Tudo depende de como o país entra nesse processo, em que posição ele se coloca na cadeia e se ele vai conseguir ascender nessa posição. Um caso clássico é o México, que tem uma integração muito forte com os Estado Unidos por causa do NAFTA. Essa relação, porém, ainda está num nível muito básico, porque as empresas mexicanas funcionam como maquiladoras no processo produtivo. Os Estados Unidos enviam um produto praticamente pronto para o México que, por sua vez, agrega muito pouco valor a esse produto antes de enviá-lo de volta para os EUA. Esse processo poderia gerar uma renda mais significativa para o México. A inserção de um país em uma cadeia deve estar inserida em uma estratégia de desenvolvimento e na elaboração de uma política industrial integrada com políticas públicas. Tudo deve ser bem planejado para que o resultado não seja o contrário do esperado. Muitos países, no afã de se tornarem mais competitivos, acabam adotando medidas que levam a um relaxamento das leis trabalhistas, das legislações ambientais e da cobrança de impostos.
Mas existem bons exemplos de aproveitamento das cadeias como impulsionadoras de desenvolvimento.
Sim. A China, por exemplo, atua em praticamente todos os setores da economia neste modelo de cadeia de valor e está conseguindo se posicionar bem nesse processo. Tanto que hoje ela não se sente mais pressionada por essa competição. Antes, o país era visto como uma nação cujo atrativo principal era a mão de obra barata. Com o crescimento econômico da China, a mão de obra encareceu e os chineses não estão preocupados com a migração dos investimentos para outros países. Eles querem manter o fluxo de investimento em outros setores que possam trazer mais renda e mais crescimento econômico para o país.
E para o Brasil? Participar de uma cadeia global de valor é um horizonte distante?
O Brasil tem uma baixa integração às cadeias globais de valor. Tem uma economia muito fechada, o que é uma das principais barreiras para esse processo se estabelecer. Também somos muito fortes em produção de commodites agrícolas e minerais, que não passam de insumos para outros países, o que nos coloca no andar de baixo da cadeia. Nesse sentido, precisamos aumentar nosso valor adicionado nas CGVs e integrar de forma mais efetiva nossa produção industrial e agrícola.
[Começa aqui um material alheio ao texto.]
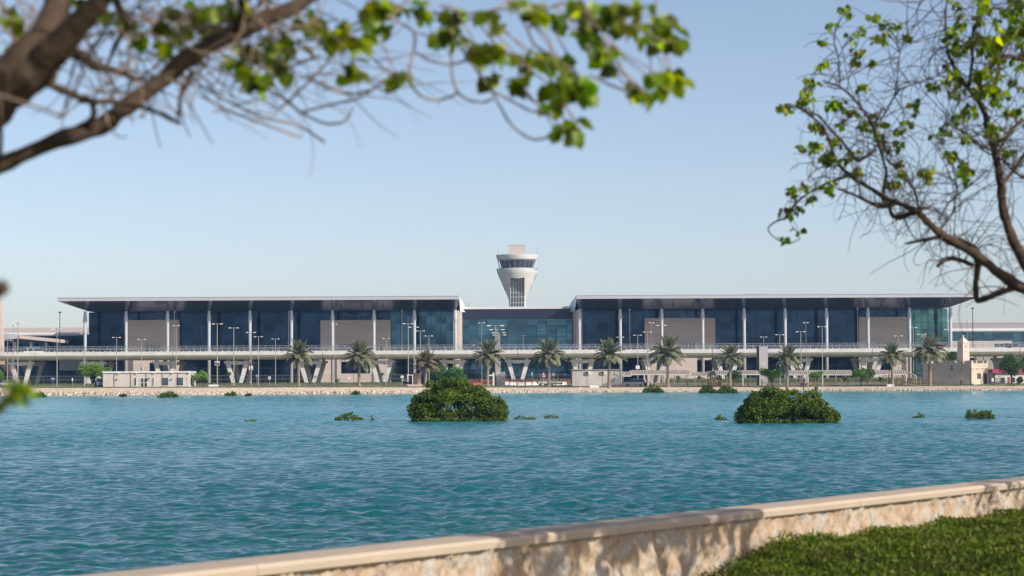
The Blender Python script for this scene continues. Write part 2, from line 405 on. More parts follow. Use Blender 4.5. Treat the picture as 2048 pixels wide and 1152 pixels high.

Mas tem setores no Brasil em que podemos vislumbrar alguma evolução no que diz respeito à inserção nas CGV?
Existem vários setores altamente competitivos que poderiam fazer parte de uma cadeia global de valor ou mesmo controlar uma. O Brasil tem uma base industrial robusta e diversificada. O setor aeronáutico, por exemplo, tem na Embraer uma empresa altamente competitiva e bem integrada às CGVs. Ela se insere em uma área que traz inovação, qualificação, tecnologia, mão de obra altamente qualificada, integração com áreas de pesquisa, fornecedores locais e internacionais, utiliza insumos importados e consegue fazer a integração de todo esse processo. Como esse exemplo, existem outras empresas internacionalizadas e que são líderes mundiais em seus setores, como a Marcopolo, que produz ônibus, a Weg, que fabrica motores elétricos, a Ambev, no setor de bebidas. A questão é como podemos ampliar casos de sucesso de empresas como essas. O primeiro passo é, realmente, não ignorar que as CGV existem e nos prepararmos para essa tendência que já domina mercados e os debates mais avançados da academia e das organizações internacionais.